Everything from the first line of the data through the line with "0, .045).build('plinth', PINEX, bc)" is to be echoed exactly, minus the pictures.
▬▬▬▬▬▬▬▬▬▬
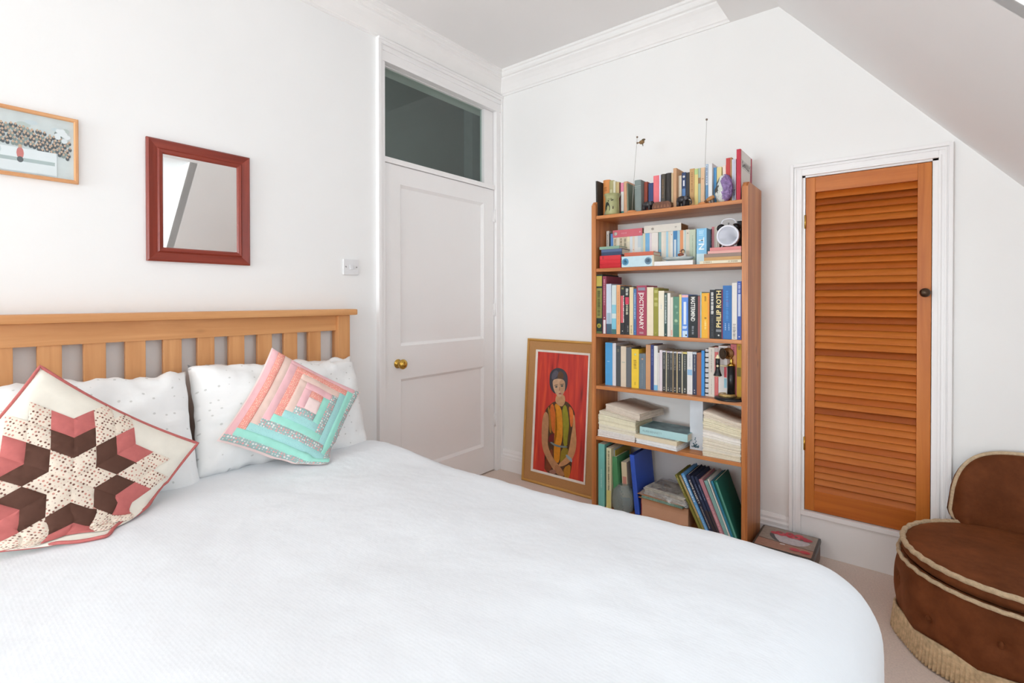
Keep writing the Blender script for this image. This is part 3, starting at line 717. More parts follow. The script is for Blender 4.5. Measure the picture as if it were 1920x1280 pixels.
# ================================================================== BOOKCASE
PHI = .01467; BW, BD, BT = .807, .273, .026
MK = T(1.722-BW*math.cos(PHI), -.291-BW*math.sin(PHI), 0) @ R(PHI, 'Z')      # local: x along shelf, y into the wall, z up
MKI = MK.inverted()
SH = [1.672, 1.381, 1.022, .734, .452, .064]
bc = tag(empty('bookcase', mw=MK), 'tall orange pine bookcase with six open shelves full of books', 'bookcase')
for x0 in (0, BW-BT):
    m = MB(); zt = 1.752
    arc = [(0, 0), (0, zt-.022)]+[(.022-.022*math.cos(t*PI/12), zt-.022+.022*math.sin(t*PI/12)) for t in range(1, 7)]+[(BD, zt), (BD, 0)]
    m.prism(arc, 0, x0, x0+BT)
    es = [ed for ed in m.bm.edges if all(abs(v.co.y) < .0225 and (v.co.y < .022 or v.co.z > zt-.001) for v in ed.verts) and abs(ed.verts[0].co.x-ed.verts[1].co.x) < 1e-6]
    bmesh.ops.bevel(m.bm, geom=es, offset=.006, segments=3, affect='EDGES')
    m.build('side_panel', PINE, bc)
for z in SH:
    m = MB(); m.box(BT, BW-BT, .004, BD-.01, z-.019, z, bev=.003); m.build('shelf', PINEX, bc)
MB().box(BT, BW-BT, .015, .033, 0, .045).build('plinth', PINEX, bc)

def hit(px, py, d):
    """point of the plane at depth d behind the shelf fronts that is seen at a photograph pixel -> (x, z) on the shelf"""
    o = MKI @ CAM; r = MKI.to_3x3() @ ray(px, py)
    t = (d-o.y)/r.y
    return o.x+r.x*t, o.z+r.z*t
ORD = ['first', 'second', 'third', 'fourth', 'fifth', 'sixth', 'seventh', 'eighth', 'ninth', 'tenth', 'eleventh', 'twelfth', 'thirteenth', 'fourteenth', 'fifteenth', 'sixteenth', 'seventeenth', 'eighteenth', 'nineteenth', 'twentieth']
ORD += ['twenty-'+x for x in ORD[:9]]+['thirtieth']+['thirty-'+x for x in ORD[:9]]+['fortieth']
def book(mw, t, h, D, col, label, group, deco=(), soft=True, pages='#e6dcc6', rs=.0, name='book', tcol=None):
    """upright book, origin bottom middle of the spine; x thickness, y depth, z height"""
    e = tag(empty(name, mw=mw), label, 'book', group)
    c = .0009 if soft else .0025
    c = min(c, t*.2); n = 5; bow = rs*t
    outer = [(-t/2, D)]+[(-t/2+t*i/n, bow*(1-math.sin(PI*i/n)) if bow else 0) for i in range(n+1)]+[(t/2, D)]
    inner = [(t/2-c, D), (t/2-c, bow+c+.001), (-t/2+c, bow+c+.001), (-t/2+c, D)]
    m = MB(); m.prism(outer+inner, 2, 0, h); cm = mat(col, .55 if soft else .7, var=.03, scale=30); o = m.build('cover', cm, e)
    g = .0004 if soft else .003
    MB().box(-t/2+c, t/2-c, bow+c+.0012, D-(.0003 if soft else .004), g, h-g).build('pages', PAPER if pages == '#e6dcc6' else mat(pages, .9, var=.06, scale=90), e)
    y = -.0004
    for dd in deco:
        k = dd[0]
        if k == 'band':                       # colour block on the spine, fractions of the height and of the thickness
            _, a, b, cc = dd[:4]; wf = dd[4] if len(dd) > 4 else .99; off = dd[5] if len(dd) > 5 else 0
            MB().box(-t*wf/2+off*t, t*wf/2+off*t, y, bow*.5+.0004, a*h, b*h).build('spine_panel', mat(cc, .55, var=.04, scale=40), e)
        elif k == 'text':                     # ('text', body, centre, length fraction, colour, direction, bold)
            _, body, zc, lf, cc, di = dd[:6]; hf = dd[6] if len(dd) > 6 else .6; off = dd[7] if len(dd) > 7 else 0
            me = text_mesh(body, 1, mat(cc, .5, var=0), bold=.02, ext=0)
            xs = [v.co.x for v in me.vertices]; ys = [v.co.y for v in me.vertices]
            sx = lf*h/(max(xs)-min(xs)); sy = hf*t/(max(ys)-min(ys)); cx = (max(xs)+min(xs))/2; cy = (max(ys)+min(ys))/2
            me.transform(Matrix.Diagonal((sx, sy, 1, 1)) @ T(-cx, -cy, 0))
            put('spine_title', me, e, T(off*t, y-.0005, zc*h) @ R(PI/2, 'X') @ R(-PI/2 if di == 'down' else PI/2, 'Z'))
        elif k == 'marks':                    # small unreadable lettering
            _, a, b, cc = dd[:4]; wf = dd[4] if len(dd) > 4 else .45; off = dd[5] if len(dd) > 5 else 0
            m = MB(); z = a*h; rr = random.Random('%s%.3f%.3f' % (col, a, b))
            while z < b*h-.001:
                q = rr.uniform(.0022, .0042)
                m.box(-t*wf/2+off*t, t*wf/2*rr.uniform(.6, 1)+off*t, y-.0004, y+.0004, z, z+q); z += q+rr.choice((.0012, .0012, .004))
            m.build('spine_lettering', mat(cc, .5, var=0), e)
        elif k == 'dot':
            _, zc, r_, cc = dd[:4]; off = dd[4] if len(dd) > 4 else 0
            m = MB(); m.lathe([(.0005, y-.0006), (r_, y-.0006), (r_, y+.0006), (.0005, y+.0006)], (off*t, 0, zc*h), 14, axis=1); m.build('spine_emblem', mat(cc, .5, var=0), e)
    return e
def row(specs, shelf, d, D, where, group, tilt=0.):
    """specs: (left px, right px, top px, colour, words, [deco], {options}); spines stand in the plane d"""
    z0 = SH[shelf]; last = -1
    for i, s in enumerate(specs):
        op = s[6] if len(s) > 6 else {}
        dd = op.get('d', d); pxm = (s[0]+s[1])/2
        x0, _ = hit(s[0], (s[2]+op.get('yb', s[2]))/2 if 'yb' in op else s[2], dd); x1, zt = hit(s[1], s[2], dd)
        x0 = max(x0, last+.0002) if not op.get('free') else x0
        t = max(.004, x1-x0-.0004); last = x0+t
        zt = hit(pxm, s[2], dd)[1]; h = zt-z0-.0008
        tl_ = rad(op.get('tilt', tilt))
        lab = '%s, %s from left %s' % (s[4], ORD[i], where)
        zb = op.get('z0', z0+.0006)
        book(MK @ T(x0+t/2, dd, zb) @ R(tl_, 'Y'), t, h-(zb-z0-.0006), op.get('D', D), s[3], lab, group, s[5] if len(s) > 5 else (), op.get('soft', True), rs=op.get('rs', .0), pages=op.get('pages', '#e6dcc6'))
# ---- top shelf
row([(1118, 1121, 339, '#3b3632', 'thin black hardback', [], {'d': .02, 'D': .2, 'soft': False, 'tilt': -1.}),
 (1130, 1142, 337, '#dd9150', 'orange cloth book', [('marks', .7, .8, '#a9662e', .5)], {'rs': .18}),
 (1142, 1150, 338, '#b3ab78', 'olive and cream book', [('band', .0, .75, '#c9c49a', .6)], {'rs': .18}),
 (1150, 1154, 339, '#dcd6bd', 'slim cream book'), (1154, 1161, 341, '#c9b27e', 'tan book', [], {'rs': .15}), (1161, 1163.6, 342, '#6d3430', 'very thin dark red book'),
 (1164, 1169.5, 342, '#e9e6e2', 'slim pink, white and teal banded book', [('band', .72, .99, '#e48aa4'), ('band', .0, .12, '#3c8f8a')]),
 (1170, 1176, 340, '#d9a883', 'peach coloured book'), (1176, 1179, 343, '#7f8a76', 'thin grey green book', [], {'tilt': -2.}),
 (1190, 1202, 337, '#84908c', 'thick grey hardback with raised bands', [('band', .80, .815, '#a3aca8'), ('band', .75, .76, '#a3aca8')], {'soft': False, 'rs': .15, 'd': .035, 'D': .16, 'free': True, 'tilt': -1.}),
 (1206, 1214, 341, '#9a4b3a', 'rust red hardback', [], {'soft': False}), (1216, 1225, 343, '#3a4a78', 'navy blue book'),
 (1225.3, 1236, 329, '#ee6f76', 'coral pink book', [('band', .0, .985, '#f07c82', .7)]), (1236, 1239, 328, '#dcdcf0', 'thin lilac white book'),
 (1239.3, 1247, 326, '#565047', 'dark slate book with bronze lettering', [('marks', .35, .85, '#8a6a48', .3)], {'rs': .18}), (1247.3, 1258.5, 324, '#3f3b39', 'thick charcoal book', [], {'rs': .22}),
 (1259, 1262, 324, '#d9c49a', 'thin straw coloured book'), (1262.3, 1268.5, 315, '#cfa27b', 'tall tan hardback with grey cover', [], {'soft': False, 'd': .045, 'D': .15}),
 (1270, 1278, 329, '#ded3bf', 'short cream book'), (1278.5, 1286, 323, '#33466e', 'navy book with white and blue labels', [('dot', .88, .006, '#e8e8ea'), ('band', .62, .78, '#dfe3ea', .4), ('band', .3, .55, '#5f86b8', .8)]),
 (1286.3, 1293, 323, '#3d3b3d', 'black book'), (1293.3, 1302, 316, '#caa06a', 'ochre book with faded lettering', [('marks', .4, .9, '#ad8050', .4)]),
 (1302.3, 1309, 316, '#e3cf86', 'yellow and green book', [('band', .85, .99, '#b9cf8a')]), (1309.3, 1313.8, 315, '#a9bba6', 'slim sage green book', [('band', .6, .75, '#9a7a5a')]),
 (1314, 1321.8, 314, '#e4bf98', 'pale peach book', [('marks', .7, .72, '#b98a60', .6)]),
 (1323, 1328, 308, '#6f9fc9', 'slim blue and white book', [('band', .5, .99, '#c9d6e4'), ('marks', .55, .95, '#5578a6', .4)]), (1328.2, 1335.5, 306, '#e6e6e6', 'white hardback', [], {'soft': False, 'd': .05, 'D': .15}),
 (1336.5, 1343.5, 314, '#5b9fd4', 'bright blue book'), (1344, 1353, 313, '#e8d99a', 'pale yellow book'), (1355, 1361, 310, '#efdccf', 'pale pink book'),
 (1361.3, 1369, 296, '#c94644', 'tall red book'), (1369.2, 1372, 295, '#b98a5a', 'thin tan book'), (1372.3, 1380, 298, '#dfe2ea', 'white book with blue lettering', [('band', .0, .99, '#cdd4e6', .5), ('marks', .08, .3, '#4a5a86', .4, .15)])],
 0, .075, .125, 'on top shelf', 'books on the top shelf')
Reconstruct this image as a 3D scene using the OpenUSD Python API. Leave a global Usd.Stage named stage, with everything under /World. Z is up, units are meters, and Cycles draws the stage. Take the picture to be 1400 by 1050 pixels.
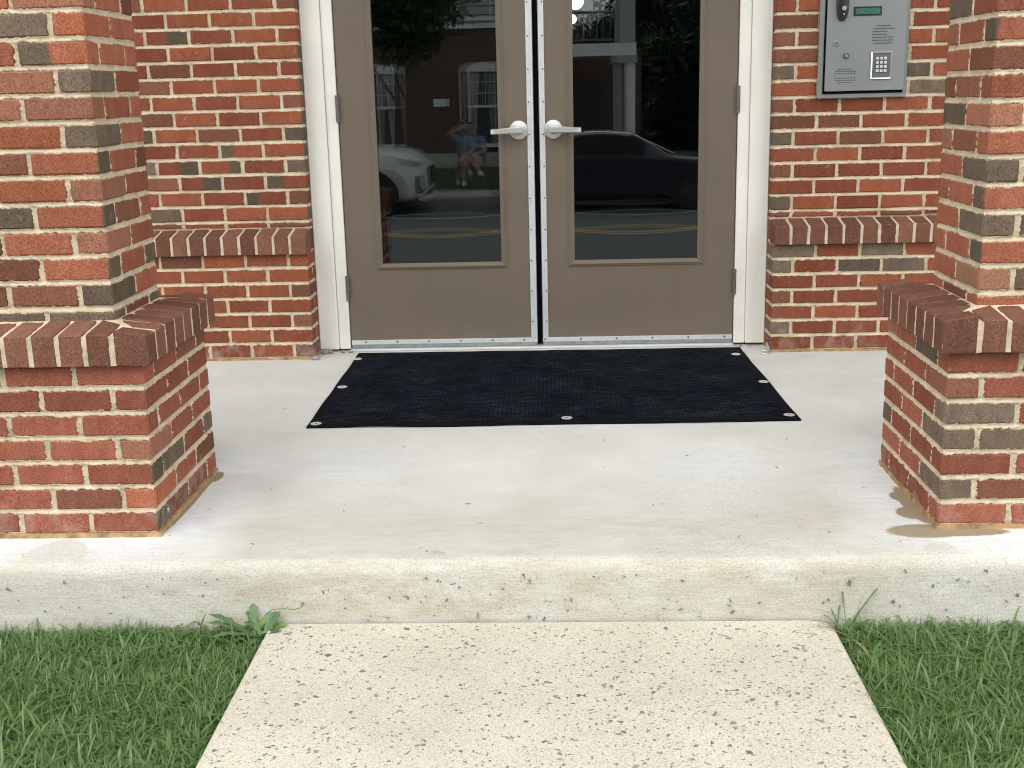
▬▬▬▬▬▬▬▬▬▬
→ Response to the task:
Keep writing the Blender script for this image. This is part 3, starting at line 717. More parts follow. The script is for Blender 4.5. Measure the picture as if it were 1920x1280 pixels.
# ================================================================== BOOKCASE
PHI = .01467; BW, BD, BT = .807, .273, .026
MK = T(1.722-BW*math.cos(PHI), -.291-BW*math.sin(PHI), 0) @ R(PHI, 'Z')      # local: x along shelf, y into the wall, z up
MKI = MK.inverted()
SH = [1.672, 1.381, 1.022, .734, .452, .064]
bc = tag(empty('bookcase', mw=MK), 'tall orange pine bookcase with six open shelves full of books', 'bookcase')
for x0 in (0, BW-BT):
    m = MB(); zt = 1.752
    arc = [(0, 0), (0, zt-.022)]+[(.022-.022*math.cos(t*PI/12), zt-.022+.022*math.sin(t*PI/12)) for t in range(1, 7)]+[(BD, zt), (BD, 0)]
    m.prism(arc, 0, x0, x0+BT)
    es = [ed for ed in m.bm.edges if all(abs(v.co.y) < .0225 and (v.co.y < .022 or v.co.z > zt-.001) for v in ed.verts) and abs(ed.verts[0].co.x-ed.verts[1].co.x) < 1e-6]
    bmesh.ops.bevel(m.bm, geom=es, offset=.006, segments=3, affect='EDGES')
    m.build('side_panel', PINE, bc)
for z in SH:
    m = MB(); m.box(BT, BW-BT, .004, BD-.01, z-.019, z, bev=.003); m.build('shelf', PINEX, bc)
MB().box(BT, BW-BT, .015, .033, 0, .045).build('plinth', PINEX, bc)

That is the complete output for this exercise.